---------- Given data

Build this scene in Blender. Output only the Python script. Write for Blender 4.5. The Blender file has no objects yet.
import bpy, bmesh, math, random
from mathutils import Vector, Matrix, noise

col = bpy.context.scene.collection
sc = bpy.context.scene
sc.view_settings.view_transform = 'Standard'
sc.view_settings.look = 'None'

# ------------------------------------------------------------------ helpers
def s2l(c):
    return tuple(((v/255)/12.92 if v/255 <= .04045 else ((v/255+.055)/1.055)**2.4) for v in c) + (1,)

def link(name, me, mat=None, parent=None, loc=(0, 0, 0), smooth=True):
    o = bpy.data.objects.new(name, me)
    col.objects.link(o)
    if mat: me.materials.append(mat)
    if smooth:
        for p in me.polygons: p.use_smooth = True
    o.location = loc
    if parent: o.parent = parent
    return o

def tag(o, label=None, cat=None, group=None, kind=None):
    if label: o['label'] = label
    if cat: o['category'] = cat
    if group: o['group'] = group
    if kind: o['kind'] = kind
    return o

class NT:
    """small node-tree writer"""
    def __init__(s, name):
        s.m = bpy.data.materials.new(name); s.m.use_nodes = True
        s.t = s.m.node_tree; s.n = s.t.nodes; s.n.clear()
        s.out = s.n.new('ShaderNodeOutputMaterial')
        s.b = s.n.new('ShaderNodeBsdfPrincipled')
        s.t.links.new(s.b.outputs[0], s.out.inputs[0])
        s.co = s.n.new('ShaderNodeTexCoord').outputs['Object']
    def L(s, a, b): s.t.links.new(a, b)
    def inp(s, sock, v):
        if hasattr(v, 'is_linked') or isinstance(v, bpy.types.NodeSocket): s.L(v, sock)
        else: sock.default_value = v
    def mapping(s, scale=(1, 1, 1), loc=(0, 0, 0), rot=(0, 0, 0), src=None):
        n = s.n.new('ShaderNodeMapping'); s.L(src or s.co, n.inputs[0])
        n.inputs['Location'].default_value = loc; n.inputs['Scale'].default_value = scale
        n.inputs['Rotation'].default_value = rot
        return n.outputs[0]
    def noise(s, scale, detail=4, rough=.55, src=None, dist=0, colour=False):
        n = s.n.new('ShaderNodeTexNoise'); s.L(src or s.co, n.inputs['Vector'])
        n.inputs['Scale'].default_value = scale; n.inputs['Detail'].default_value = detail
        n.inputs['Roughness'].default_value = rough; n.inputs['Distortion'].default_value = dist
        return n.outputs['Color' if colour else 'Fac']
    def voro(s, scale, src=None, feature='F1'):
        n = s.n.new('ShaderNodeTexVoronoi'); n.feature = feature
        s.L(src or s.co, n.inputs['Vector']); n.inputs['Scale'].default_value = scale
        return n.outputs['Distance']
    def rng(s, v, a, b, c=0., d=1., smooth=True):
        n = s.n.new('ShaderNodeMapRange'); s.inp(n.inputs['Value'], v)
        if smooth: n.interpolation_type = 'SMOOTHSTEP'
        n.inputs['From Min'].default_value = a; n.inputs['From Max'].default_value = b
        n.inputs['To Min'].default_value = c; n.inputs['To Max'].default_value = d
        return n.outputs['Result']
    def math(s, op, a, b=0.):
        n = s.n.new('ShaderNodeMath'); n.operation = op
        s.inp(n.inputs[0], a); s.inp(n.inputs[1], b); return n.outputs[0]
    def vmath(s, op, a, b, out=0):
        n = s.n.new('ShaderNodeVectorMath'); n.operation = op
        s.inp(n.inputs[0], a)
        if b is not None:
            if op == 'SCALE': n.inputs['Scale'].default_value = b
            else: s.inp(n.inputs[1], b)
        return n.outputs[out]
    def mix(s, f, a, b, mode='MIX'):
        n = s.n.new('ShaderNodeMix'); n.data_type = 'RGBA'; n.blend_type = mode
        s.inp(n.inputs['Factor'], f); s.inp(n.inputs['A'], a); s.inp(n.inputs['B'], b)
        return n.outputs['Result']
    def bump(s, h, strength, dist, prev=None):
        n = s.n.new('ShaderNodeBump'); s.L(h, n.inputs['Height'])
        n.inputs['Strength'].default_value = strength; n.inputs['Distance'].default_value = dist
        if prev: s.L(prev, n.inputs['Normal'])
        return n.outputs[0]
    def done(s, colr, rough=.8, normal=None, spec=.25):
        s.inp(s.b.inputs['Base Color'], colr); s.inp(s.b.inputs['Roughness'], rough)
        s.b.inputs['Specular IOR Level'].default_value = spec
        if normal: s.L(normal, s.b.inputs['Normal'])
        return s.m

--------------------

## Work to do
Tally up the lines with the word "scene" in them, and answer with that number by itself.

## Output for this exercise
3